O godz. 11.42 strażacy dostali wezwanie do pożaru w Libiążu. Kiedy trzy zastępy ratowników dojechały pod wskazany adres, to w jednym z pomieszczeń budynku płonęła wersalka.
- Odłączyliśmy zasilanie energii elektrycznej. Gasiliśmy ogień w aparatach powietrznych. Spalony mebel wynieśliśmy na zewnątrz i przelaliśmy wodą – wyjaśnia st. kpt. Wojciech Rapka, rzecznik prasowy Komendy Powiatowej Państwowej Straży Pożarnej w Chrzanowie.
Właścicielka domu, która na własną rękę próbowała walczyć z żywiołem i przebywała w zadymionym pomieszczeniu, potrzebowała pomocy lekarzy. Dlatego pogotowie ratunkowe zabrało ją do szpitala na obserwację.
Tego samego dnia, około godz. 12.33, dyżurny strażaków odebrał pod numerem 112 zgłoszenie o dławiącym się 86-letnim mężczyźnie w Jankowicach przy ulicy Jabłonka.

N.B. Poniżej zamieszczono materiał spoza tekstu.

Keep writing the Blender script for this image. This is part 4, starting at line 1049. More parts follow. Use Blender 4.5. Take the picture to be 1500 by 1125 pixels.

- To daleko, więc mł. asp. Piotr Pawelczyk wysłał na miejsce strażaków z OSP Jankowice. Jednocześnie powiadomił pogotowie – tłumaczy Rapka. - Kiedy dotarli na miejsce, staruszek z trudnością oddychał i był siny. Wcześniej rodzinie poszkodowanego udało się udrożnić drogi oddechowe i ułożyć omdlałego mężczyznę w pozycji bocznej bezpiecznej - dodaje.
Medycy mieli do pokonania 15 kilometrów. Ochotnicy czekali na nich kontrolując oddech poszkodowanego.